Ma quale era, nello specifico, il ruolo contestato dai pm palermitani a Mannino, e respinto dal gup? I fatti che avrebbero riguardato l’ex ministro risalgono alla prima fase della trattativa Stato-mafia. Una fase antecedente le stragi del ’92, e che parte il 30 gennaio di quell’anno, quando la corte di Cassazione confermò in via definitiva le sentenze del Maxiprocesso. Una fase in cui Mannino, preoccupato per la reazione spietata di Totò Riina e dei suoi uomini, temette per la propria vita (ancor di più dopo l’uccisione di Salvo Lima).
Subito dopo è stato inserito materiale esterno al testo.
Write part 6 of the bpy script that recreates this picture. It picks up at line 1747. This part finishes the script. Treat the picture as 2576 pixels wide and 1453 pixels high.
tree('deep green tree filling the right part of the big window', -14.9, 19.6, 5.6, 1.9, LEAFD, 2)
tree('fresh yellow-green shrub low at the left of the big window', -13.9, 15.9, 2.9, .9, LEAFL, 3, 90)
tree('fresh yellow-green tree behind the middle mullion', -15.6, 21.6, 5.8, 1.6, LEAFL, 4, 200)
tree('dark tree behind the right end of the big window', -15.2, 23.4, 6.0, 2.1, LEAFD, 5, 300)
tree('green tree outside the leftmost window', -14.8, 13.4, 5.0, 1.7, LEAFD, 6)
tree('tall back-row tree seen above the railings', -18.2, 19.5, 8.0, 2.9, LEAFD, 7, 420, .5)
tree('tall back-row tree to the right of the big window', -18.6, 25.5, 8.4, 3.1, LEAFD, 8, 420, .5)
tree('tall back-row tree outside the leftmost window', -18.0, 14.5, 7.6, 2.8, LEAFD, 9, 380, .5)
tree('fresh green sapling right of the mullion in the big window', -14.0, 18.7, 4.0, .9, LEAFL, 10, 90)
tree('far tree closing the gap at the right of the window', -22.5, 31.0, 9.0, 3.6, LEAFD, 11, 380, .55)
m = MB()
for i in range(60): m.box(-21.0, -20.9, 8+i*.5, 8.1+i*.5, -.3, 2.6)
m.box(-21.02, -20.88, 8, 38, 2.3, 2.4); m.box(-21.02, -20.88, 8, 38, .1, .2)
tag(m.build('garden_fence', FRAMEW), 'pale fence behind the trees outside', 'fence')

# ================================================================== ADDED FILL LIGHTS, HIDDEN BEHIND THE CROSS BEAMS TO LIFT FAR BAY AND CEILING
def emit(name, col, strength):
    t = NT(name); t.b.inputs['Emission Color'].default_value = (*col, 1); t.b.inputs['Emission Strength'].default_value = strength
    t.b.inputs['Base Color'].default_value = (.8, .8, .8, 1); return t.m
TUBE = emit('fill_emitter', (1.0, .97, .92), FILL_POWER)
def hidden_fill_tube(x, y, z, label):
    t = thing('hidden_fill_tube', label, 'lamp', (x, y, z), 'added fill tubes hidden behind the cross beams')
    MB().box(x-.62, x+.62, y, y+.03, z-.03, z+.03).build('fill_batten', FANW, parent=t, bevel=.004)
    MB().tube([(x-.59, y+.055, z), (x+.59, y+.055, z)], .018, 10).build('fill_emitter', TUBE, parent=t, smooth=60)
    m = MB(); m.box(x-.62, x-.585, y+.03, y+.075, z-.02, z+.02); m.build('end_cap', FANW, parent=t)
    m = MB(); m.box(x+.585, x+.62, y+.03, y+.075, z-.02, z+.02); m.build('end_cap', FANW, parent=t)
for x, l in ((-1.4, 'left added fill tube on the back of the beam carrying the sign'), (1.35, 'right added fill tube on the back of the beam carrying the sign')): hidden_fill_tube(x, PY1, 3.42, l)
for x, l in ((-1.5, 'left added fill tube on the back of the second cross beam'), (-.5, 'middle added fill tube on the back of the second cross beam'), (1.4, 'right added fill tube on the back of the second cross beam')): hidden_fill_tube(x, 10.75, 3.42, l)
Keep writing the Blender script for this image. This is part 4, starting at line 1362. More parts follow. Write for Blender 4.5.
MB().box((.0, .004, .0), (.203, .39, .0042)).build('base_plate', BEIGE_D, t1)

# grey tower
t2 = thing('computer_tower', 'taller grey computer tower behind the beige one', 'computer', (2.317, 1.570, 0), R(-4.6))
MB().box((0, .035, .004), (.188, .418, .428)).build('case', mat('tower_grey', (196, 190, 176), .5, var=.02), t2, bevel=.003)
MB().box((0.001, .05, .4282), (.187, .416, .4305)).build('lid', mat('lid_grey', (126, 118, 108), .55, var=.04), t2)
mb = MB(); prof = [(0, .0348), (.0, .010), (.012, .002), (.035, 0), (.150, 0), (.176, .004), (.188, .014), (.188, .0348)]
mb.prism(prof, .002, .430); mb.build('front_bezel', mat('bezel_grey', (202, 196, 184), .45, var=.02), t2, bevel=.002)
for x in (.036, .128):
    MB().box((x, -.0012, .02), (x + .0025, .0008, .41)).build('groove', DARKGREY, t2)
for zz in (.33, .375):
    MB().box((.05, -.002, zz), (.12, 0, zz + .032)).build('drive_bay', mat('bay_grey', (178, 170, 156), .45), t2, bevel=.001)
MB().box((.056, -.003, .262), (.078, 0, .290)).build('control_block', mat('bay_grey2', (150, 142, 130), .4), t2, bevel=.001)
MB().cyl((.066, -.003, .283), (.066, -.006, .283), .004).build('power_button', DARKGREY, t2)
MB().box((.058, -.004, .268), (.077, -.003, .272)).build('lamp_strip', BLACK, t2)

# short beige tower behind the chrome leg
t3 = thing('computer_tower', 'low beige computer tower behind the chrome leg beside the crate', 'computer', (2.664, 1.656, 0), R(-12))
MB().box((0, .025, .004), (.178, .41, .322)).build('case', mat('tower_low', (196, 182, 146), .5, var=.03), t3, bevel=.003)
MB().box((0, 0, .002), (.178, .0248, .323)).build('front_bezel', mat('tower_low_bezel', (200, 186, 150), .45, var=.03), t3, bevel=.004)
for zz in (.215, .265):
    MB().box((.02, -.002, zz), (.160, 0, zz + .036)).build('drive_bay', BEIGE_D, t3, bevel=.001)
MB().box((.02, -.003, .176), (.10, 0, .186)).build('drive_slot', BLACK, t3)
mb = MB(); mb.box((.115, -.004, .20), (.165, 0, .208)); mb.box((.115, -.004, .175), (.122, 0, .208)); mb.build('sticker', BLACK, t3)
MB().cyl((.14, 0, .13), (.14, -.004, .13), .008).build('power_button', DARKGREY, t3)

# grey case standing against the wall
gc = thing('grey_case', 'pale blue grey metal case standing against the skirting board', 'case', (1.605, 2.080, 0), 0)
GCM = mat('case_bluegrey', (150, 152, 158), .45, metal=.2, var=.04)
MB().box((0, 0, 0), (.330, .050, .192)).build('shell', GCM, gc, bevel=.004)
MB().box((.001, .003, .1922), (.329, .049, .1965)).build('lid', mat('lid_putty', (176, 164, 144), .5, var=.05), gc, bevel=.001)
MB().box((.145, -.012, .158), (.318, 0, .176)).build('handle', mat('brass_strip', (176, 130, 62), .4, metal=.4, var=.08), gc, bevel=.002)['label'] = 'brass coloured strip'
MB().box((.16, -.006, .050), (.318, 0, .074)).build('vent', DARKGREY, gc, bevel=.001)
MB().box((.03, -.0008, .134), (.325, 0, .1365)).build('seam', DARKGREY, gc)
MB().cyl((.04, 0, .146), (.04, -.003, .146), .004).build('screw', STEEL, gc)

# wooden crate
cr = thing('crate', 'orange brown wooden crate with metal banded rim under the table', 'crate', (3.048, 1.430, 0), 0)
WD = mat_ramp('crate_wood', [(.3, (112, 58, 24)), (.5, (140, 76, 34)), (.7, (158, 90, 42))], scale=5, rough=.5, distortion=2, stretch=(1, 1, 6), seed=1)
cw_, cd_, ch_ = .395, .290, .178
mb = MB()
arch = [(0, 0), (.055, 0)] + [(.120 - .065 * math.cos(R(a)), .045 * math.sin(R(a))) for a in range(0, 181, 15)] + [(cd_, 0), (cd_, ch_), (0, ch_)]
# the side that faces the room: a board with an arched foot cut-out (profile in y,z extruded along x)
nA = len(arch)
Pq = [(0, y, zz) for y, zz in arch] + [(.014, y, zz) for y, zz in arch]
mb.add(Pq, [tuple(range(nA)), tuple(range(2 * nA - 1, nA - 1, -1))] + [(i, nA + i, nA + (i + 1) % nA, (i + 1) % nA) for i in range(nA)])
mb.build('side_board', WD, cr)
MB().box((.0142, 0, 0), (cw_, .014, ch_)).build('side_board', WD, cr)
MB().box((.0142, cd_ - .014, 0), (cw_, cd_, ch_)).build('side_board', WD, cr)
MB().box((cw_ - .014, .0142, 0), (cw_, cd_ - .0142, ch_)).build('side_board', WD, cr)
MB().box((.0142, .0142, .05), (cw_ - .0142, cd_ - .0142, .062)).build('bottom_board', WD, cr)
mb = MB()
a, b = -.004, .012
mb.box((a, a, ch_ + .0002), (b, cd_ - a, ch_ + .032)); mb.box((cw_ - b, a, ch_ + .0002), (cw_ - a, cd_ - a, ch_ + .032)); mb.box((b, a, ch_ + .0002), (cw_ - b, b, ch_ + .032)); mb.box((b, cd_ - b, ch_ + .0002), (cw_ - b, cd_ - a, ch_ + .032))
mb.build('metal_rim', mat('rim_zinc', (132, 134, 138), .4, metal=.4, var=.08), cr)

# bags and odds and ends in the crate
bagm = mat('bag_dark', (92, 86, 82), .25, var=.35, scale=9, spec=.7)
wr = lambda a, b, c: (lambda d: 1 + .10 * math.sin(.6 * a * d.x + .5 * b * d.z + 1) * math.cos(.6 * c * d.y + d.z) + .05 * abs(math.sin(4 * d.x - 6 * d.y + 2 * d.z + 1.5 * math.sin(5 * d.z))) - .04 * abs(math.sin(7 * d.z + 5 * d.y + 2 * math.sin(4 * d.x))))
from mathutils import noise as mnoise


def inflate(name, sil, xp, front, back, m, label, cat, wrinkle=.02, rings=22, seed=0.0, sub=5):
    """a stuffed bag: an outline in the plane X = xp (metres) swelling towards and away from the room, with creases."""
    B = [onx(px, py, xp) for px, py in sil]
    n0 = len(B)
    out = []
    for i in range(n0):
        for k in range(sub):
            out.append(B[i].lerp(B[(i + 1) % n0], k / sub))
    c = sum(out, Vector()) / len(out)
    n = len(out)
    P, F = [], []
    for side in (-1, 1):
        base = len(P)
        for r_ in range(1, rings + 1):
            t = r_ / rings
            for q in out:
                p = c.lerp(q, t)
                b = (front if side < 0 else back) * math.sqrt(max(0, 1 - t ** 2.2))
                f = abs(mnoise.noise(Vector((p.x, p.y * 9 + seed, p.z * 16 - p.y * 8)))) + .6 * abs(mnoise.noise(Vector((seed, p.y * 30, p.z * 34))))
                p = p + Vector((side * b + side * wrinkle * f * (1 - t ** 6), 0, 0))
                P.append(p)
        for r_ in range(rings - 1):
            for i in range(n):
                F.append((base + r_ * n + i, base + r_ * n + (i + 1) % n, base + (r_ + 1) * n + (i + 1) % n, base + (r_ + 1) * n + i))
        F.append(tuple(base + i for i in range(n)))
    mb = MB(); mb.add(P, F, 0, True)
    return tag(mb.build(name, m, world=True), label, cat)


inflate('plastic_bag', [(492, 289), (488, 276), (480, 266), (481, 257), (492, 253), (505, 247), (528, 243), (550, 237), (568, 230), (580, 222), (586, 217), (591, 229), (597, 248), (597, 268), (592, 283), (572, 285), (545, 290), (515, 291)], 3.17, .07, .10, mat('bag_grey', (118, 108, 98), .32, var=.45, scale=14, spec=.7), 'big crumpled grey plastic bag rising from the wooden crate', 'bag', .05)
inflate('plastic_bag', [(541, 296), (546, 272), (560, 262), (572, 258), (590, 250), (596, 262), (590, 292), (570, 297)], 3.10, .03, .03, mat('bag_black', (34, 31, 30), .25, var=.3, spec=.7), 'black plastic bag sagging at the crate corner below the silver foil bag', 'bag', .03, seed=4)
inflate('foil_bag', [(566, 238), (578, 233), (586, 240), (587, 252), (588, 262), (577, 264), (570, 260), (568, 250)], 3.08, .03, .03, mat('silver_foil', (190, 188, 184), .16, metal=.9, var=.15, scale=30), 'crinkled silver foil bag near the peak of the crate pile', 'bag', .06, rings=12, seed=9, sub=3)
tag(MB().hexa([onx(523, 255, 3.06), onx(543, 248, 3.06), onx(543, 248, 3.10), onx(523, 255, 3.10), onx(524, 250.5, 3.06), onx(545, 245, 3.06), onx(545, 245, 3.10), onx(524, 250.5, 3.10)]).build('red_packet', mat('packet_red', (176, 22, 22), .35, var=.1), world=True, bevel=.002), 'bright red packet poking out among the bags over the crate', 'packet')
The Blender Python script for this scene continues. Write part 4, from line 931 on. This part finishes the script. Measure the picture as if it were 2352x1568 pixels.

Una fase che sarebbe stata poi l’embrione senza il quale non si sarebbe sviluppato il resto dell’impianto accusatorio che coinvolge il segmento principale del processo. Sarebbe stato per scongiurare quel pericolo di ritorsioni nei suoi confronti che, sempre secondo quanto contestano i magistrati palermitani, l’ex ministro Mannino si diede da fare incontrando l’allora capo del Ros Antonio Subranni e l’ex dirigente del Sisde Bruno Contrada, per cercare di aprire un canale di comunicazione con Cosa nostra. Paure fondate, che avrebbero trovato conferma nelle parole del boss Giovanni Brusca, il quale raccontò ai magistrati di aver iniziato a seguire l’ex ministro, fino a quando a “u verru” non arrivò l’ordine di fermarsi perché qualcosa era cambiato: era iniziata la trattativa.